Alright, now to determine what exactly occured is for Mr. Bloch to decide. There is one point
though that is very important in the Unions argument. The company in thier final briefs constantly
refer to past cases and rulings similar to the current arguments, but these references are based
on an agreement made in a specific language agreement. The language in the agreement agreed
upon by the Union and the Company is based in the ''World of Corporate Transactions'' and not
in the ''Labor Management World''.
This means if this agreement had been agreed upon in the ''Labor Management World'' and not
how it was agreed upon which was the "World of Corporate Transactions'' all them references
would be valid but since the it was not presented and agreed upon in that particular language
all the company's references the company has asked Mr. Bloch to refer to should be discarded....
We'll see....and thats' my two cents but reading the briefs my two cents could be worth
considerably more soon.
Thanks
Let me encourage you to expedite your letter.
The central contention seems to be whether or not the IAM had an obligation to bring up the COC matters in bankrupcty as a result of having a board member or being on a committee.
Henderfuzz
Lets be realistic....I am sending am email to the arbitrator concerning my situation and about 15 other of my fellow furloughed employees....with an open mind, do you consider my circumstance a change in control acording to the tems of my CBA.
I am furlough and don't exercise my options b4 the 60 day rule.
I get Hired by America west b4 the merger.
The merger happens and I am now a Usairways employee again in my furloughed station.
Under the CBA, do I not work for the same company as when I was furloughed ?
IF YES THEN:
1. The Company should recognize my USAURWAYS seniority.
2. THERE SHOULD BE NO HIRING OFF THE STREET till all the furloughed employees have been offered recall in their station PERIOD.!!!!!!!!!!!!!!!
3. Is that happening NO !!!!!!!!!!!!!!!!
IF NO THEN:
all of the above should have appllied a long time ago.........................
MY point is sometimes the simplest of events dictate the truth. All that lawyer garbage is just that...F them
sunofsamsonite
I don't get the gist of your post. Too cryptic. Please explain.I just said, Mr. Brickner, has his hand on the recent posting.
I still dont understand why you keep saying the T/A was a consession, other than giving up the CIC we were offered more pay, maybe not the big raise we all would like but it was better pay.
I still dont get why you would ever see this as a consession. The way I see it never ever ever turn down a pay increase when you get that chance. Its just bad bussiness for all.
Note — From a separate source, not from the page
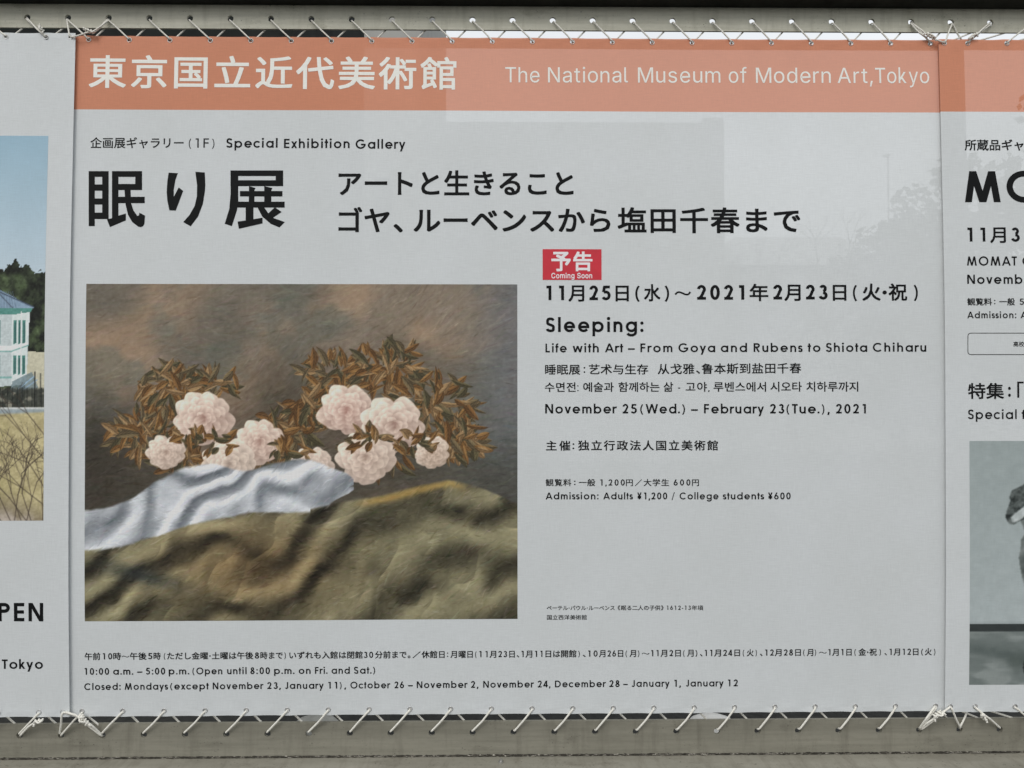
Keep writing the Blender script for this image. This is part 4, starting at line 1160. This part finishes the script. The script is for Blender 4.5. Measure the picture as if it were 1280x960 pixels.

The way I see it never ever ever turn down a pay increase when you get that chance. Its just bad bussiness for all.
If you were furloughed under the East contract and rehired under the west contract than I dont see what your b*** ing about. They had different language in them. When you went to work for HP we were not under one certificate yet nor had we joint contracts. This is why this is so stupid we are still here talking about this. I work in a station with east and west employees and both still have different issiues with there current contracts. We still cant work each others flights one side constantly works short handed because were not allowed to do each others work.
I still dont understand why you keep saying the T/A was a consession, other than giving up the CIC we were offered more pay, maybe not the big raise we all would like but it was better pay.
I still dont get why you would ever see this as a consession. The way I see it never ever ever turn down a pay increase when you get that chance. Its just bad bussiness for all.
As Freedom has said before this industry has changed and its still changing. Take what you can when you can get it. Many of us who have 20 or more years would like to get what we can before we retire.